## Short task
Write out nothing but the lines from the first line of the entries below through the line with "turned_copy(bogie, (14 - XB, CY, 0), PI, wagon)"; no pictures go in.
**** Entries
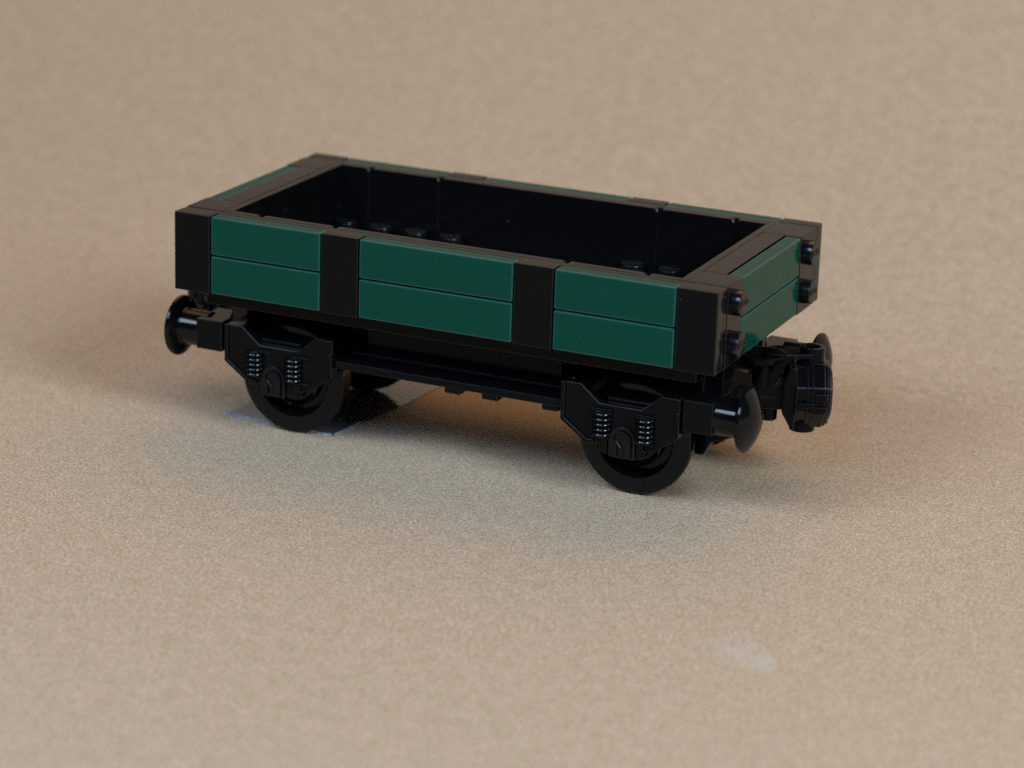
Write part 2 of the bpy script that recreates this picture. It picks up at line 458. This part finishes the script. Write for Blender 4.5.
    obj('axle', bm, BLACK, bo, (XB - .05, CY, R + .03))
    again(fr, 'side_frame', (XB + dx, 2 * CY - .62, 0), bo, PI)
    again(ab, 'axle_box', (XB, 2 * CY - .60, 0), bo, PI)
    again(whl, 'wheel', (XB - .05, 2 * CY - 1.5, R + .03), bo, PI)
    again(sp, 'spring', (XB + dx + .64, .66, 0), bo)
    for d in (-.42, .64): again(sp, 'spring', (XB + dx + d, 2 * CY - .66, 0), bo, PI)
    return bo
bogie = make_bogie()
turned_copy(bogie, (14 - XB, CY, 0), PI, wagon)

# buffer beam with two round buffers
def make_buffers():
    org = Vector((13.3, CY, 2.45))
    bm = bmesh.new()
    add_box(bm, -.3, .12, -2.2, 2.2, -.36, .10, .03)
    add_box(bm, -.35, .05, -1.2, 1.2, .10, .88, .02)
    for s in (-1, 1):
        # block: chamfered inner back corner, fin below
        y0, y1 = s * 2.95, s * 1.85
        add_prism(bm, [(-.25, y0), (.47, y0), (.47, y1), (.05, y1), (-.25, y0 - s * .4)] if s < 0 else
                      [(-.25, y0), (.47, y0), (.47, y1), (.05, y1), (-.25, y0 - .4)], 'z', -.36, .40, .02, 2)
    bb = obj('buffer_beam', bm, BLACK, wagon, org)
    bm = bmesh.new()
    prof = [(0, -.02), (.45, -.02), (.45, .64), (.47, .69), (.60, .73), (.71, .77), (.745, .80), (.757, .84), (.75, .88)]
    for k in range(1, 9):
        r = .75 * (1 - k / 8); prof.append((r, .88 + .27 * (1 - (r / .75) ** 2)))
    add_lathe(bm, prof, axis='x', n=56)
    bf = obj('buffer', bm, BLACK_GLOSS, bb, (13.62, 1.1, 2.46))
    again(bf, 'buffer', (13.62, 2 * CY - 1.1, 2.46), bb)
    return bb
bufb = make_buffers()
turned_copy(bufb, (.7, CY, 2.45), PI, wagon)

# magnet coupling: drawbar, arms, eight-sided magnet housing, pins
def make_coupling():
    px, pz = 13.05, 2.24
    org = Vector((px, CY, pz))
    bm = bmesh.new()
    add_box(bm, .1, 1.3, -.42, .42, -.30, -.005, .02); add_box(bm, .1, 1.3, -.42, .42, .005, .32, .02)
    # pivot dish and upper arm
    add_lathe(bm, [(0, .28), (.22, .28), (.22, .78), (.30, .82), (.50, .90), (.56, 1.02), (.555, 1.06), (.525, 1.065), (.48, 1.02), (.34, .93), (0, .90)], (.76, -.30, 0), n=44)
    pts = [(.85, -.30), (1.2, -.42), (1.55, -.36), (1.95, -.31), (1.95, .31), (1.55, .36), (1.2, .42), (.85, .30)]
    add_prism(bm, pts, 'z', .93, 1.05, .02, 1)
    add_prism(bm, [(.85, .30), (1.10, .30), (1.34, .80), (1.52, .95), (1.35, 1.04), (1.12, .99)], 'y', -.36, .36, .03, 1)
    # cradle behind the magnet
    add_prism(bm, [(1.26, -.32), (1.26, .40), (1.42, .76), (1.58, .80), (1.58, -.74), (1.50, -.74)], 'y', -.60, .60, .03, 1)
    add_lathe(bm, [(0, -.62), (.17, -.62), (.2, -.58), (.2, -.28), (0, -.28)], (1.0, -.15, 0), n=24)
    add_lathe(bm, [(0, -.52), (.24, -.52), (.26, -.5), (.26, -.25), (0, -.25)], (.35, .0, 0), n=24)
    cp = obj('coupling', bm, BLACK, wagon, org)
    # housing
    mx = px + 1.92
    def octo(ap):
        r = ap / math.cos(PI / 8)
        return [(r * math.cos(PI / 8 + k * PI / 4), r * math.sin(PI / 8 + k * PI / 4)) for k in range(8)]
    bm = bmesh.new()
    add_prism(bm, octo(.71), 'x', -.36, .47, .03, 2)
    add_prism(bm, octo(.755), 'x', -.10, .41, .025, 2)
    add_prism(bm, octo(.60), 'x', .45, .52, .03, 2)
    add_prism(bm, octo(.79), 'x', .02, .33, .025, 2)
    for ys in (-1, 1):
        add_box(bm, -.30, .06, ys * .80 - .06, ys * .80 + .02, -.18, -.04, .015); add_box(bm, .10, .37, ys * .82 - .06, ys * .82 + .02, .02, .20, .015); add_box(bm, .06, .37, ys * .82 - .06, ys * .82 + .02, -.24, -.12, .015)
    obj('magnet_housing', bm, BLACK, cp, (mx, CY, pz + .05))
    bm = bmesh.new()
    add_lathe(bm, [(.36, .70), (.36, .80), (.30, .83), (.30, 1.15), (.285, 1.17), (.20, 1.17), (.185, 1.15), (.185, .95), (0, .95)], n=36)
    obj('top_pin', bm, BLACK, cp, (mx + .04, CY, pz))
    bm = bmesh.new()
    cyl(bm, .31, -.90, -.55, n=36)
    obj('bottom_pin', bm, BLACK, cp, (mx - .10, CY, pz))
    return cp
coup = make_coupling()
turned_copy(coup, (.50, 3.72, 2.20), PI - .42, wagon)
coup.rotation_euler.z = math.radians(24)

# ------------------------------------------------------------------ clear film strip under the left wheels
film = bpy.data.objects.new('plastic_film', None)
film['label'] = 'clear plastic film strip with a rough cut edge under the left wheels of the wagon'
film['category'] = 'plastic film'
link(film, (1.9, 4.4, 0), None); film.empty_display_size = .01
front = []
nseg = 46
for i in range(nseg + 1):
    t = i / nseg
    x = .26 + t * (3.36 - .26); y = 1.90 - .18 * t + random.uniform(-.018, .018)
    front.append((x, y))
front[0] = (.30, 1.96); front[-1] = (3.42, 1.76)
outl = front + [(3.48, 1.84), (3.62, 3.0), (3.92, 5.0), (4.05, 6.9), (.75, 7.1), (.42, 4.5), (.27, 2.1)]
bm = bmesh.new()
lo = [bm.verts.new((x - 1.9, y - 4.4, .022)) for x, y in outl]
bm.faces.new(lo)
bmesh.ops.triangulate(bm, faces=bm.faces[:])
obj('film_sheet', bm, FILM, film, (1.9, 4.4, 0))
bm = bmesh.new()
def edge_strip(pl, w0, w1):
    for (xa, ya), (xb, yb) in zip(pl, pl[1:]):
        d = Vector((xb - xa, yb - ya, 0)); n = Vector((-d.y, d.x, 0)).normalized() * random.uniform(w0, w1)
        q = [Vector((xa, ya, 0)), Vector((xb, yb, 0)), Vector((xb, yb, 0)) + n, Vector((xa, ya, 0)) + n]
        vs = [bm.verts.new((p.x - 1.9, p.y - 4.4, .006)) for p in q] + [bm.verts.new((p.x - 1.9, p.y - 4.4, .04 + random.uniform(0, .025))) for p in q]
        for f in ((0, 1, 5, 4), (1, 2, 6, 5), (2, 3, 7, 6), (3, 0, 4, 7), (4, 5, 6, 7)): bm.faces.new([vs[i] for i in f])
edge_strip(front, .03, .07)
edge_strip([(3.48, 1.84), (3.55, 2.4), (3.62, 3.0)], .015, .03)
edge_strip([(.27, 2.1), (.27, 2.0), (.30, 1.96)], .03, .05)
bmesh.ops.recalc_face_normals(bm, faces=bm.faces[:])
obj('cut_edge', bm, FILM_EDGE, film, (1.9, 4.4, 0))

# ------------------------------------------------------------------ light: wide window front left and front right, warm room behind
def area(name, loc, target, sx, sy, power, color):
    la = bpy.data.lights.new(name, 'AREA'); la.shape = 'RECTANGLE'; la.size = sx * S; la.size_y = sy * S
    la.energy = power; la.color = color
    o = bpy.data.objects.new(name, la); col.objects.link(o)
    o.location = Vector(loc) * S
    d = (Vector(target) - Vector(loc))
    o.rotation_euler = d.to_track_quat('-Z', 'Y').to_euler()
    return o
COOL = (.69, .85, 1.0); WARM = (1.0, .58, .30)
area('window_light', (-56, -96, 108), (7, 4, 2), 50, 56, 8.2, COOL)
area('window_light', (116, -52, 82), (7, 4, 2), 48, 52, 12.6, COOL)
area('front_blue_fill', (12, -62, 62), (7, -4, 0), 40, 30, 2.0, (.34, .56, 1.0))  # added blue fill, no real source: cools the board in front
area('room_light', (3, 84, 128), (-2, 48, 8), 180, 120, 6.3, WARM)

w = bpy.data.worlds.new('World'); scn.world = w; w.use_nodes = True
bg = w.node_tree.nodes['Background']; bg.inputs['Color'].default_value = (1.0, .8, .6, 1); bg.inputs['Strength'].default_value = .012

# ------------------------------------------------------------------ camera (solved from the photograph)
cp_ = [34.6007, -57.6418, 23.0088, -0.4173, 0.3107, 0.0331]
cyw, syw = math.cos(cp_[3]), math.sin(cp_[3]); cpt, spt = math.cos(cp_[4]), math.sin(cp_[4])
F = Vector((syw * cpt, cyw * cpt, -spt)); R_ = Vector((cyw, -syw, 0)); U = R_.cross(F)
c, s = math.cos(cp_[5]), math.sin(cp_[5]); R2 = c * R_ + s * U; U2 = -s * R_ + c * U
cam = bpy.data.cameras.new('camera'); co = bpy.data.objects.new('camera', cam); col.objects.link(co)
M = Matrix((R2, U2, -F)).transposed().to_4x4(); M.translation = Vector(cp_[:3]) * S
co.matrix_world = M
cam.sensor_width = 36; cam.lens = 2860.395 / 1024 * 36
cam.clip_start = .02; cam.clip_end = 20
cam.dof.use_dof = True
cam.dof.focus_distance = (Vector((8.5, .4, 3.0)) - Vector(cp_[:3])).dot(F) * S
cam.dof.aperture_fstop = 16
scn.camera = co

scn.view_settings.view_transform = 'Standard'; scn.view_settings.look = 'None'; scn.view_settings.exposure = 0; scn.view_settings.gamma = 1
scn.render.engine = 'CYCLES'
scn.cycles.use_denoising = False
scn.cycles.sample_clamp_indirect = 3
scn.cycles.max_bounces = 8
scn.render.resolution_x = 1024; scn.render.resolution_y = 768
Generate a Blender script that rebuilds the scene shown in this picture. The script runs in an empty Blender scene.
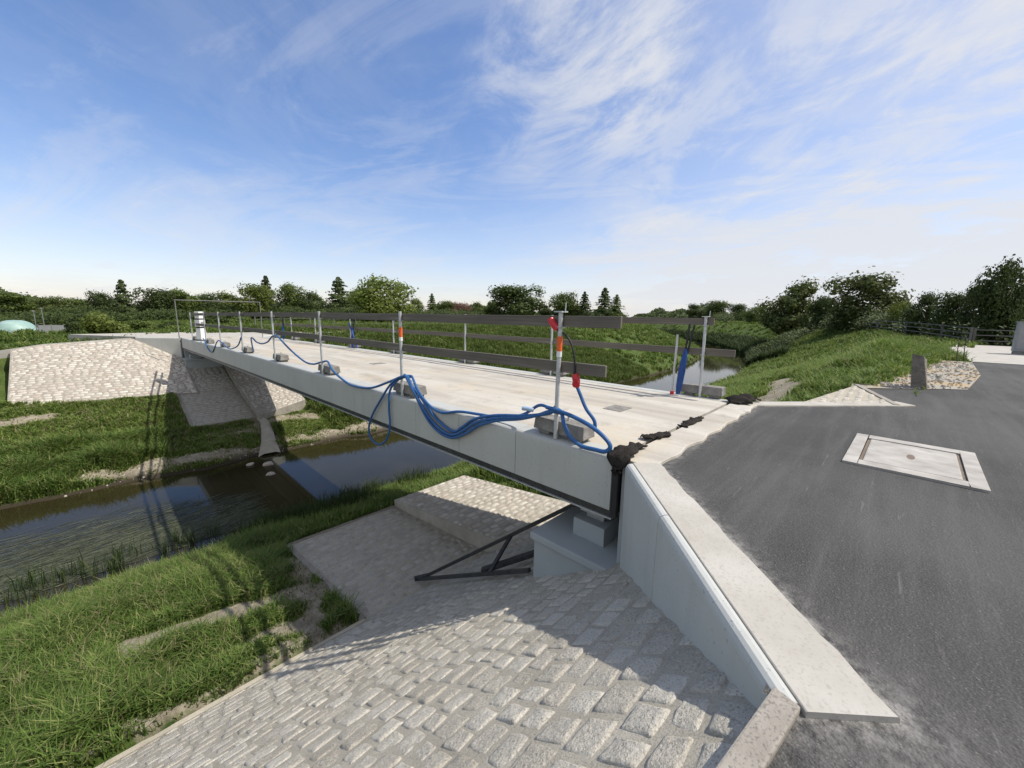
********
## Exercise response
Write part 2 of the bpy script that recreates this picture. It picks up at line 458. This part finishes the script. Write for Blender 4.5.
    obj('axle', bm, BLACK, bo, (XB - .05, CY, R + .03))
    again(fr, 'side_frame', (XB + dx, 2 * CY - .62, 0), bo, PI)
    again(ab, 'axle_box', (XB, 2 * CY - .60, 0), bo, PI)
    again(whl, 'wheel', (XB - .05, 2 * CY - 1.5, R + .03), bo, PI)
    again(sp, 'spring', (XB + dx + .64, .66, 0), bo)
    for d in (-.42, .64): again(sp, 'spring', (XB + dx + d, 2 * CY - .66, 0), bo, PI)
    return bo
bogie = make_bogie()
turned_copy(bogie, (14 - XB, CY, 0), PI, wagon)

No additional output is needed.